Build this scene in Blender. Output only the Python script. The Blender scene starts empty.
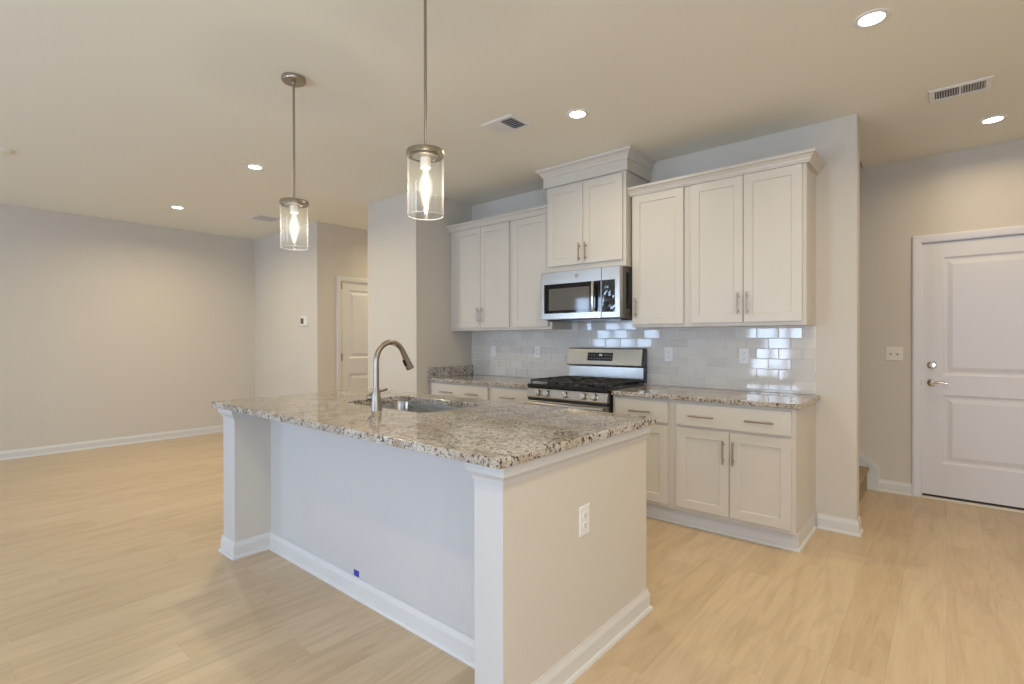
import bpy, bmesh, math, random
from mathutils import Vector, Matrix
random.seed(7)
SC = bpy.context.scene
COL = SC.collection
PI = math.pi

# ------------------------------------------------------------------ camera
cam_data = bpy.data.cameras.new('camera')
cam = bpy.data.objects.new('camera', cam_data)
COL.objects.link(cam)
cam_data.sensor_fit = 'HORIZONTAL'
cam_data.sensor_width = 36.0
cam_data.lens = 36.0 * 512.0258 / 1024.0
cam_data.clip_start = 0.02
cam_data.clip_end = 100
yw, pt, rl = math.radians(40.3765), math.radians(-0.289), math.radians(-0.1145)
F = Vector((-math.sin(yw) * math.cos(pt), math.cos(yw) * math.cos(pt), math.sin(pt)))
R0 = Vector((math.cos(yw), math.sin(yw), 0))
U0 = R0.cross(F)
R = R0 * math.cos(rl) + U0 * math.sin(rl)
U = -R0 * math.sin(rl) + U0 * math.cos(rl)
cam.matrix_world = Matrix(((R.x, U.x, -F.x, 0), (R.y, U.y, -F.y, 0), (R.z, U.z, -F.z, 1.2807), (0, 0, 0, 1)))
SC.camera = cam

# ------------------------------------------------------------------ world, exposure, window daylight
SC.view_settings.view_transform = 'Standard'
SC.view_settings.look = 'None'
SC.view_settings.gamma = 1.0
SC.view_settings.use_curve_mapping = False
SC.view_settings.exposure = 0.18
w = bpy.data.worlds.new('sky')
SC.world = w
w.use_nodes = True
w.node_tree.nodes['Background'].inputs[0].default_value = (0.62, 0.78, 1.0, 1)
w.node_tree.nodes['Background'].inputs[1].default_value = 1.0
DAY = (0.80, 0.90, 1.0)
WARM = (1.0, 0.80, 0.56)
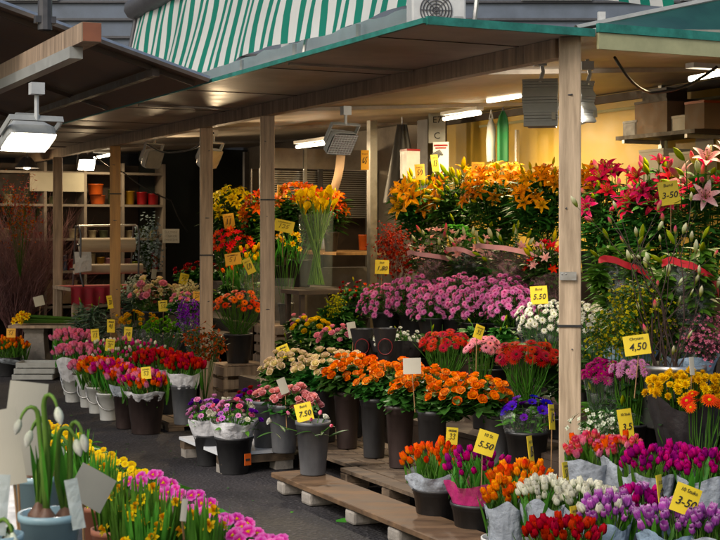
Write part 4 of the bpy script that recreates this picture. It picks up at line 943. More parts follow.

What is required:
Reproduce all of the data exactly, omitting each picture it holds.

Response to this exercise:
Build this scene in Blender. Output only the Python script. The Blender scene starts empty.
import bpy, bmesh, math, random
from mathutils import Vector, Matrix
random.seed(7)
SC = bpy.context.scene
COL = SC.collection
PI = math.pi

# ------------------------------------------------------------------ camera
cam_data = bpy.data.cameras.new('camera')
cam = bpy.data.objects.new('camera', cam_data)
COL.objects.link(cam)
cam_data.sensor_fit = 'HORIZONTAL'
cam_data.sensor_width = 36.0
cam_data.lens = 36.0 * 512.0258 / 1024.0
cam_data.clip_start = 0.02
cam_data.clip_end = 100
yw, pt, rl = math.radians(40.3765), math.radians(-0.289), math.radians(-0.1145)
F = Vector((-math.sin(yw) * math.cos(pt), math.cos(yw) * math.cos(pt), math.sin(pt)))
R0 = Vector((math.cos(yw), math.sin(yw), 0))
U0 = R0.cross(F)
R = R0 * math.cos(rl) + U0 * math.sin(rl)
U = -R0 * math.sin(rl) + U0 * math.cos(rl)
cam.matrix_world = Matrix(((R.x, U.x, -F.x, 0), (R.y, U.y, -F.y, 0), (R.z, U.z, -F.z, 1.2807), (0, 0, 0, 1)))
SC.camera = cam

# ------------------------------------------------------------------ world, exposure, window daylight
SC.view_settings.view_transform = 'Standard'
SC.view_settings.look = 'None'
SC.view_settings.gamma = 1.0
SC.view_settings.use_curve_mapping = False
SC.view_settings.exposure = 0.18
w = bpy.data.worlds.new('sky')
SC.world = w
w.use_nodes = True
w.node_tree.nodes['Background'].inputs[0].default_value = (0.62, 0.78, 1.0, 1)
w.node_tree.nodes['Background'].inputs[1].default_value = 1.0
DAY = (0.80, 0.90, 1.0)
WARM = (1.0, 0.80, 0.56)
Write part 4 of the bpy script that recreates this picture. It picks up at line 943. More parts follow.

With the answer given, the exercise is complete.